Wednesday, May 04, 2005

LXV-th stone: 事実の裏側で

今日、私の大好きなテレビドラマの一つの光景を思い出した。

とある、さびれたフランス料理レストラン。その店は一流を気取った三流レストランだった。メニューには豪華なフランス料理が並んでいるが、臨時で雇われているシェフが本当にできる料理はごく一部。そのレストランに新しい新米オーナーが就任した。
そのオーナーはレストラン再興を目指すべく、その昔究極のギャルソンと呼ばれた伝説のギャルソンを雇った。そのギャルソンがある晩、予約客は一組(6人)だけだったのだが、臨時のシェフの隠れた才能を見抜いていたギャルソンは、シェフのできないといわれていた料理を6人それぞれ別のオーダーを受けてきた。ギャルソンが受けてきた料理は6人別々に6つの料理。すべての皿を同時に客に提供しなければ成らない。厨房は当然のごとく嵐のように忙しかった。途中助手のミスなどもあったが、新米オーナーも含め従業員総出で事に当たった。少々遅くなった物の、そのおかげでなんとか客に料理を運ぶ事ができた。料理を運び終えた後、新米オーナーはおいしそうに料理を味わっているたった一組のお客を眺めながら言った。
「いい気なもんですよね。あの人たちは何も知らずに食べてる。こちらで何が有ったかを知らずに。しかも、あんなにおいしそうに。」
そこへギャルソンが来て答えた。
「それでいいんです。それがレストランです。」

このエピソードは「王様のレストラン」というテレビドラマの一説である。
この話を思い出したとき、一つ思った。この客はいつもどおり”レストランを訪れ、料理を注文し、出てきた料理を味わう”というなんの変哲も無い、いつも当たり前に起こる出来事を体験しているだけだ。が、しかし、その裏では多くの従業員達の決死の努力があるのだ。
私たちの目の前で起きている日常も実はそうではないだろうか。何気なく自動販売機にお金をいれて缶コーヒーを買うとき、インターネットでキーワードを入力してほしい情報を検索したとき、何気なくテレビのチャンネルを変えて面白い番組をみつけたとき。

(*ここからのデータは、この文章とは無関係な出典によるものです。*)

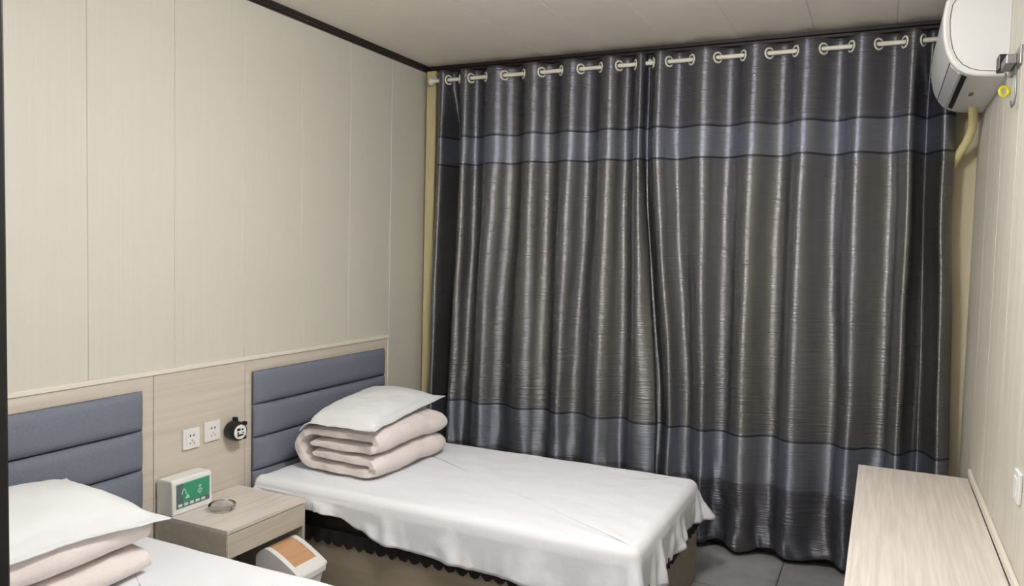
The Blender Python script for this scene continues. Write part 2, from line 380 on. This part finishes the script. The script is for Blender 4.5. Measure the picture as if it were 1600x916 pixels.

どんな時でも、その裏には幾多の人の努力や犠牲があった上で私たちの前に届いているのだ。これを思ったとき私はどんな事に対しても私は感謝の気持ちを忘れずにいようと思えた。

と、そして、このレストラン。その後数々の難関を越えて一流のレストランに成長していくのだが。それはまた、別の話・・・。